Pushing Back: Resisting the ACLU and Anti-Christian Bias
Storm believes this is already beginning, to an extent. "I see an awakening happening in this nation, thank God," he observes. "Christians are starting to rise up and demand justice and equality. And I think they know as well that if we don't rise up, we are going to lose our nation and become a totally secular, humanistic nation."

The head of Christian Conservatives for Reform says he is thankful that this awakening is taking place, with more Christians fighting back. It is a critical time, Storm adds, "because if they're going to take out the Nativity scene today, and they're going to take out 'Silent Night' tomorrow, they're going to take 'In God We Trust' off our currency next week."

Catholic League president William Donohue is also urging resistance. "The only way the cultural fascists at the ACLU will be defeated is by defying them," he says. "What they seek is confrontation, so I say let's give it to them .... Let's confront them in the courts and in the court of public opinion."

Donohue points out that the Catholic League erects a Nativity scene in New York City's Central Park every December, with the permission of the City Parks Department. He says the fact that this religious display can be put up on public property without violating the constitution or triggering litigation "is a lesson that municipal officials all across the nation should study."

Still, however, the Catholic leader says many public officials "act cowardly" and, fearing ACLU legal action, choose to ban or pull down Christian holiday displays from schools and other public spaces, even while they allow Jewish menorahs and other non-Christian religious symbols to be displayed in the same venues.
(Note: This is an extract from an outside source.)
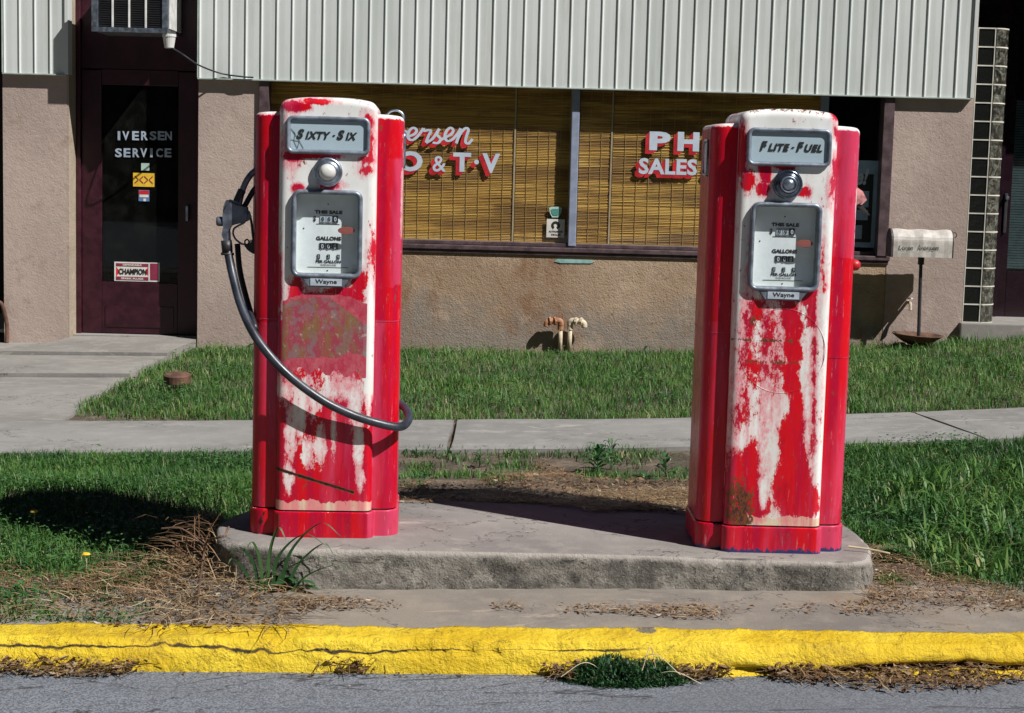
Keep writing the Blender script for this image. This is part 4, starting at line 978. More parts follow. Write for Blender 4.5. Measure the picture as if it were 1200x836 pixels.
    for u0 in (370,377,384):
        o = dbx(u0,253,u0+6.3,260.5,MT['plate_face'] if u0<384 else MT['black_ink']); 
    for u0 in (370,377,384): dbx(u0,284,u0+6.3,290.5)
    for k,u0 in enumerate((370,377,384)):
        for (v0,ch) in ((254.3,'0'),(285.2,'0')):
            (a,b),(c,d_) = q(u0+1.8,v0),q(u0+4.6,v0+5); bm = B(); add_text(bm,ch,a,c,d_,b,yt-.0035,off=.02); ob('dial_lettering',bm,MT['letter_white'] if (k==2 or v0>270) else MT['black_ink'],df,kind='stuff')
    for k,u0 in enumerate((367.5,378.5,389.5)):
        dbx(u0,297,u0+3.2,301.8); (a,b),(c,d_) = q(u0+.8,297.8),q(u0+2.3,301); bm = B(); add_text(bm,'029'[k],a,c,d_,b,yt-.0035); ob('dial_lettering',bm,MT['letter_white'],df,kind='stuff')
    dbx(366,262.3,392,262.9,name='rule_line',th=.0012); dbx(357,311.5,402,312.0,name='rule_line',th=.0012)
    for u,v in ((379,240),(352,268),(379,315.5)):
        bm = B(); a,b = q(u,v); lathe(bm,[(.0026,0),(.002,.0015),(0,.002)],Matrix.Translation((a,DY-.004,b))@Matrix.Rotation(R(90),4,'X'),10); ob('screw',bm,MT['black_ink'],df)
    bm = B(); a,b = q(400,269); lathe(bm,[(1,0),(.97,.0007),(0,.0008)],Matrix.Translation((a,FY-.004,b))@Matrix.Rotation(R(90),4,'X')@Matrix.Diagonal((.028,.0125,1,1)),28); ob('oval_decal',bm,MT['decal_red'],root)
    # maker's plate
    zp = zc_-hh/2-.012
    bm = B(); poly_plate(bm,[(-.086,zp+.016),(-.072,zp+.001),(-.066,zp+.001),(-.060,zp-.018),(.060,zp-.018),(.066,zp+.001),(.072,zp+.001),(.086,zp+.016)],.016,.003,y=FY-.007); pt = ob('maker_plate',bm,bezel,root)
    bm = B(); box(bm,-.052,.052,FY-.0175,FY-.0155,zp-.013,zp+.011,.0006); ob('plate_inlay',bm,MT['plate_face'],pt)
    bm = B(); add_text(bm,'Wayne',-.036,.036,zp-.010,zp+.009,FY-.0182,off=.02); ob('plate_lettering',bm,MT['black_ink'],pt,kind='stuff')
    for sx in (-1,1):
        bm = B(); lathe(bm,[(.006,0),(.006,.003),(.004,.006),(0,.007)],Matrix.Translation((sx*.068,FY-.004,zp+.006))@Matrix.Rotation(R(90),4,'X'),14); ob('plate_bolt',bm,chrome,root)
    return root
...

Catholic League is currently involved in such a court case in New York, where the group has been prohibited from placing a miniature version of its Central Park Nativity in the schools.

Donohue says the Catholic League does not want people of other faiths to lose their rights; it simply wants equal rights for Christians. Still, he notes, many public schools and other government entities continue to discriminate, fearing the ACLU and its ilk. These anti-Christian civil liberties activists are "the ultimate hypocrites," Donohue says, because they promote censorship in the name of tolerance.